A thumping bass-line kicks Bruno Nicolai’s psychotronic soundtrack into high gear and we open with a dizzying chase up the Eiffel tower. Our hero (Robert Sacchi) - billed as ‘the Inspector’, but let’s call him Bogie - watches the mystery murderer plummet to his death as a cartoon silhouette. “It all began the last night of carnival”, reminisces Bogie. Cloaked perverts sneak into a high class brothel full of glamorous whores, run by Madame Collette (ageing sexpot Anita Ekberg, a long way off La Dolce Vita (1960). Foxy Francine (Barbara Bouchet) spends the night with petty criminal Antoine Gottvalles (Peter Martell), but the macho swine turns nasty and slaps her silly. Francine is found dead, while Antoine flees. He tries to bully his way into ex-wife Marianne’s (Rosalba Neri) apartment, but her lover Pepe (nightclub entrepreneur Rolf Eden, starring here to promote his latest venture) kicks him out. Caught and sentenced, Antoine swears vengeance and escapes in a breakneck motorcycle chase that climaxes with him being decapitated (gore effects by Carlo Rambaldi). His severed noggin is donated (!) to crazy Professor Waldemar (Howard Vernon), who experiments on Antoine’s brain and slices open his eyeballs (Squish!) Why? For science of course! Waldemar’s daughter, lovely Leonora (Evelyn Kraft) is secretly romancing his lab assistant - who is creeped out by Antoine’s head (“Professor, I saw his eyes move!”) Away from these soft-core sex shenanigans, the horrific murders continue: a throat slashing, strangling, impalement by sword… Has Antoine returned from beyond the grave? It’s up to good old, tough talking, trench coat wearing Bogie to find the answers.

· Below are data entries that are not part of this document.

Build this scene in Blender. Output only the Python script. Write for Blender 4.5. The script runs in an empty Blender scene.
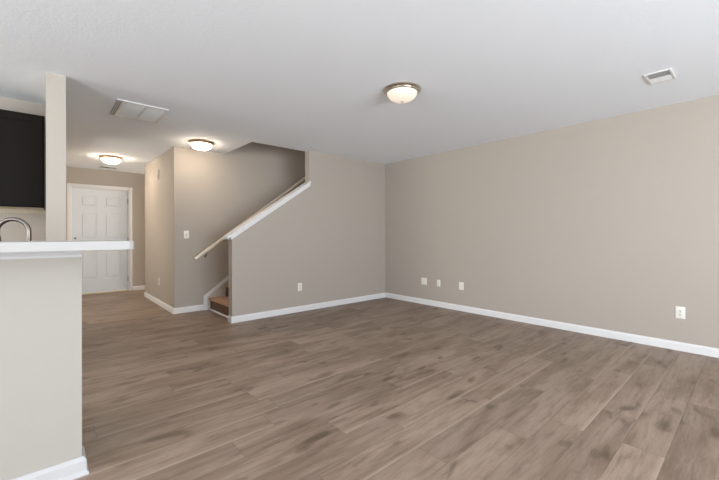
import bpy, bmesh, math
from mathutils import Vector, Matrix
S = bpy.context.scene
COL = S.collection
PI = math.pi

# ------------------------------------------------------------ camera
F_PX, YAW, Y0, CAM_H, ROLL = 353.58, 0.7262, 234.77, 1.1462, -0.0019
cd = bpy.data.cameras.new('camera')
cd.sensor_fit = 'HORIZONTAL'; cd.sensor_width = 36.0
cd.lens = 36.0 * F_PX / 719.0
cd.shift_y = -(240.0 - Y0) / 719.0
cd.clip_start = 0.02
cam = bpy.data.objects.new('camera', cd); COL.objects.link(cam)
cam.matrix_world = (Matrix.Translation((0, 0, CAM_H)) @ Matrix.Rotation(-YAW, 4, 'Z')
                    @ Matrix.Rotation(PI / 2, 4, 'X') @ Matrix.Rotation(ROLL, 4, 'Z'))
S.camera = cam

# ------------------------------------------------------------ world, exposure, daylight, fill lights
w = bpy.data.worlds.new('world'); S.world = w; w.use_nodes = True
wn = w.node_tree.nodes; wn['Background'].inputs[0].default_value = (0.75, 0.86, 1.0, 1)
wn['Background'].inputs[1].default_value = 1.0
S.view_settings.view_transform = 'Standard'; S.view_settings.look = 'None'
S.view_settings.exposure = 0.06; S.view_settings.gamma = 1.0
S.view_settings.use_curve_mapping = False

def area(name, loc, rot, sx, sy, power, color):
    l = bpy.data.lights.new(name, 'AREA'); l.shape = 'RECTANGLE'; l.size = sx; l.size_y = sy
    l.energy = power; l.color = color
    o = bpy.data.objects.new(name, l); COL.objects.link(o); o.location = loc; o.rotation_euler = rot
    return o
DAY = (0.9, 0.955, 1.0)
# daylight coming in through the patio door behind the camera, and the dining window
area('daylight_patio_door', (1.1, -3.42, 1.15), (PI / 2 + .62, 0, 0), 3.4, 2.1, 300, DAY)
area('daylight_dining_window', (-3.72, 0.2, 1.35), (PI / 2 + .5, 0, -PI / 2), 2.2, 1.5, 175, DAY)
area('kitchen_fill_light', (-3.72, 3.5, 1.6), (PI / 2, 0, -PI / 2), 1.1, 0.9, 70, (1.0, 0.95, 0.88))  # added fill at an unseen kitchen window, brightens the kitchen soffit
# fill light added behind an unseen doorway to brighten the hall
area('hall_fill_light', (-1.3, 6.6, 1.5), (PI / 2 + .55, 0, -PI / 2), 1.2, 1.3, 44, (1.0, 0.92, 0.80))
# foyer side window, round the corner from the entry door
area('daylight_foyer_window', (4.9, 8.1, 1.5), (PI / 2 + .3, 0, PI / 2), 0.8, 1.6, 100, (1.0, 0.9, 0.76))
area('stairwell_fill_light', (3.6, 5.15, 4.9), (0, 0, 0), .4, .4, 6, (1.0, 0.87, 0.72))  # unseen fill added to lift the dark upper stairwell, no fixture

LAMP_LIVING, LAMP_FOYER, LAMP_HALL = 0.6, 36.0, 50.0
LAMP_COL = (1.0, 0.84, 0.66)

# ------------------------------------------------------------ materials
def s2l(c): return tuple((x / 12.92 if x <= 0.04045 else ((x + 0.055) / 1.055) ** 2.4) for x in c)
def rgb(r, g, b): return s2l((r / 255, g / 255, b / 255)) + (1,)

def mat(name, col, rough=0.5, metal=0.0, bump=0.0, bscale=200.0, spec=0.5, var=0.0, aniso=None):
    m = bpy.data.materials.new(name); m.use_nodes = True
    nt = m.node_tree; b = nt.nodes['Principled BSDF']
    b.inputs['Base Color'].default_value = col; b.inputs['Roughness'].default_value = rough
    b.inputs['Metallic'].default_value = metal; b.inputs['Specular IOR Level'].default_value = spec
    tc = nt.nodes.new('ShaderNodeTexCoord')
    n = nt.nodes.new('ShaderNodeTexNoise'); n.inputs['Scale'].default_value = bscale
    n.inputs['Detail'].default_value = 3
    nt.links.new(tc.outputs['Object'], n.inputs['Vector'])
    if bump > 0:
        bp = nt.nodes.new('ShaderNodeBump'); bp.inputs['Strength'].default_value = bump
        bp.inputs['Distance'].default_value = 0.002
        nt.links.new(n.outputs['Fac'], bp.inputs['Height']); nt.links.new(bp.outputs['Normal'], b.inputs['Normal'])
    if var > 0:
        hs = nt.nodes.new('ShaderNodeMapRange')
        hs.inputs['To Min'].default_value = 1 - var; hs.inputs['To Max'].default_value = 1 + var
        nt.links.new(n.outputs['Fac'], hs.inputs['Value'])
        mx = nt.nodes.new('ShaderNodeVectorMath'); mx.operation = 'SCALE'
        mx.inputs[0].default_value = col[:3]
        nt.links.new(hs.outputs[0], mx.inputs['Scale']); nt.links.new(mx.outputs[0], b.inputs['Base Color'])
    return m

M = {}
M['wall'] = mat('wall_paint_greige', rgb(180, 171, 161), 0.75, bump=0.25, bscale=240, spec=0.3)
M['wall_bar'] = mat('wall_paint_pale', rgb(167, 162, 154), 0.75, bump=0.25, bscale=240, spec=0.3)
M['wall_post'] = mat('wall_paint_cream', rgb(187, 179, 168), 0.75, bump=0.25, bscale=240, spec=0.3)
M['ceiling'] = mat('ceiling_paint', rgb(241, 246, 252), 0.9, bump=0.6, bscale=60, spec=0.2)
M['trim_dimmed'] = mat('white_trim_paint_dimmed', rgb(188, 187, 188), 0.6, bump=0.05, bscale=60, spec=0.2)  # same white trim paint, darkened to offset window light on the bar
M['trim'] = mat('white_trim_paint', rgb(230, 229, 229), 0.55, spec=0.3, bump=0.05, bscale=60)
M['door'] = mat('white_door_paint', rgb(216, 221, 226), 0.4, bump=0.08, bscale=80)
M['laminate'] = mat('white_laminate', rgb(180, 178, 176), 0.65, spec=0.25, var=0.01, bscale=30)
M['plate'] = mat('white_plastic', rgb(236, 233, 224), 0.3, bump=0.02)
M['slot'] = mat('dark_slot', rgb(70, 66, 60), 0.6)
M['vent'] = mat('vent_enamel', rgb(222, 222, 220), 0.4, bump=0.03)
M['ventdark'] = mat('vent_interior', rgb(70, 70, 72), 0.8)
M['louvre'] = mat('grille_louvre_enamel', rgb(212, 212, 210), 0.5, bump=0.03)
M['ventmesh'] = mat('vent_filter', rgb(232, 232, 228), 0.8, bump=0.3, bscale=400)
M['nickel'] = mat('brushed_nickel', rgb(205, 196, 184), 0.28, metal=1.0, bump=0.05, bscale=500)
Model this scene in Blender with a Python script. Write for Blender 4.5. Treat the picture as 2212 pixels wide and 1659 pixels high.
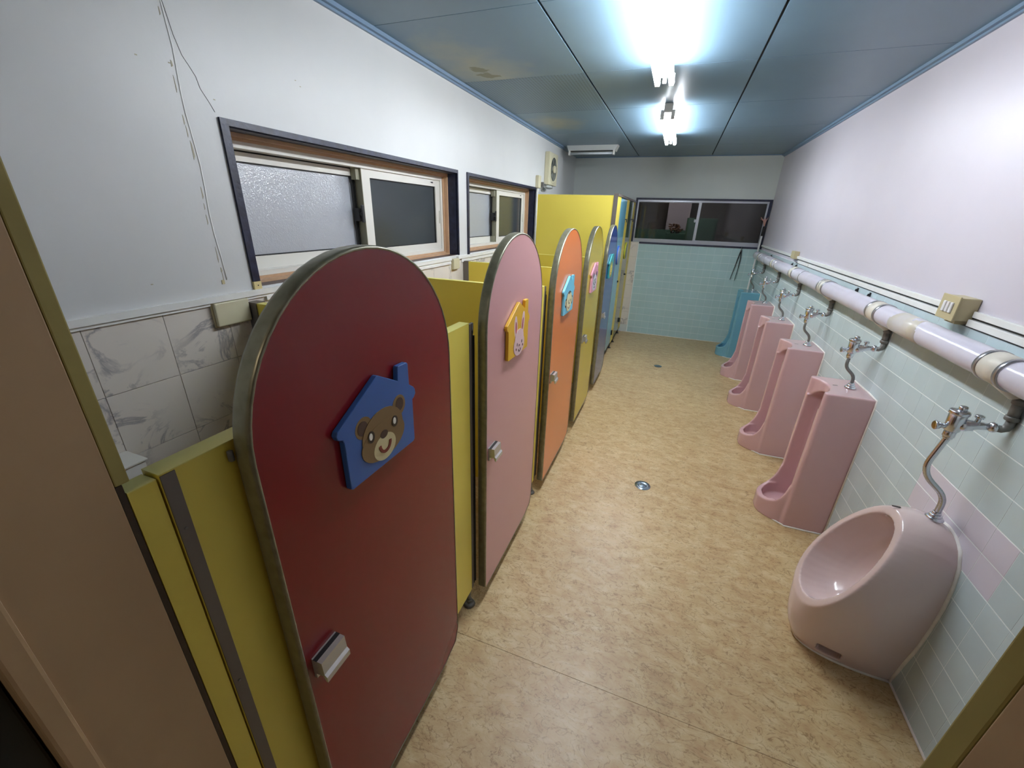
import bpy, bmesh, math, random
from mathutils import Vector, Matrix
random.seed(7)
PI = math.pi
scn = bpy.context.scene
for o in list(bpy.data.objects): bpy.data.objects.remove(o, do_unlink=True)
col = scn.collection

# ------------------------------------------------------------------ camera
# axes: right wall is x=0, left wall x=-2.5, y runs into the room (back wall y=6.385), floor z=0
cam_d = bpy.data.cameras.new('camera'); cam = bpy.data.objects.new('camera', cam_d); col.objects.link(cam)
yaw, pitch, roll = .3531, -.3940, -.0313
Rc = (Matrix.Rotation(yaw, 4, 'Z') @ Matrix.Rotation(pitch, 4, 'X') @ Matrix.Rotation(roll, 4, 'Y')) @ Matrix.Rotation(PI/2, 4, 'X')
cam.matrix_world = Matrix.Translation((-1.0520, 0, 1.6257)) @ Rc
cam_d.sensor_width = 36; cam_d.lens = 881.9*36/2212; cam_d.clip_start = .01
scn.camera = cam

# ------------------------------------------------------------------ world / exposure
w = bpy.data.worlds.new('night'); scn.world = w; w.use_nodes = True
w.node_tree.nodes['Background'].inputs[0].default_value = (.30, .34, .42, 1)
w.node_tree.nodes['Background'].inputs[1].default_value = .02
vs = scn.view_settings
vs.view_transform = 'Standard'; vs.look = 'None'; vs.gamma = 1; vs.use_curve_mapping = False
vs.exposure = 1.35
TUBE = 34.0          # brightness of the fluorescent tubes
HALL_FILL = 5.0           # brightness of the added, unseen light panel behind the camera

# ------------------------------------------------------------------ materials
def lin(c):
    return tuple(((v/255)/12.92 if v/255 <= .04045 else ((v/255+.055)/1.055)**2.4) for v in c) + (1,)
def new_mat(name):
    m = bpy.data.materials.new(name); m.use_nodes = True
    return m, m.node_tree, m.node_tree.nodes['Principled BSDF']
def N(nt, t, **kw):
    n = nt.nodes.new(t)
    for k, v in kw.items(): setattr(n, k, v)
    return n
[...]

French Sex Murders is a wild and woolly giallo shocker. Its plot proceeds in fits and starts, bursts of frantic action followed by slow stretches, but delivers primo exploitation entertainment and a galaxy of cult film stars. Ekberg! Vernon! Blonde bombshells Barbara Bouchet and Evelyn Kraft! Sword and sandal star Gordon Mitchell cameos as a groping lech, while ravishing Rosalba Neri proves once again, no matter how trashy the movie, she’s always a class act. However, it’s the kooky concept of a Humphrey Bogart look-alike investigating this sordid affair that warps your mind into weird movie heaven. Certainly Robert Sacchi is not the actor Bogart was, but he channels some of his iconic presence. Especially memorable is the way he subdues Antoine by means of charisma alone (“Cigarette, kid?”).
Mondo Macabro have assembled the definitive version, woven together from English and French versions of the film, with all the sex and violence intact. Among the visual pleasures: a succession of freaky murders filmed through coloured gels; Carlo Rambaldi’s memorably moist gore effects; a courtroom scene photographed in negative (a lab accident left uncorrected because of its striking effect); and eye-candy a-plenty with gorgeous starlets in (and out) of slinky outfits. Bouchet exits regrettably early, but Evelyn Kraft is especially striking. She later signed with Hong Kong movie moguls, the Shaw Brothers and appeared in such wonderful cult classics as The Mighty Peking Man (1977) and Deadly Angels (1979).
Edited by future schlock movie hack Bruno Mattei, French Sex Murders was co-produced by exploitation veteran Dick Randall. He cameos as a brothel patron (“Get this joker out of here!” snarls Bogie) while the film includes a sleazy writer named Mr. Randall as a further in-joke. Mondo Macabro’s DVD includes a fascinating documentary profiling this colourful character, whose disreputable filmography encompasses everything from Mario Bava’s Four Times That Night (1969) to The Clones of Bruce Lee (1978).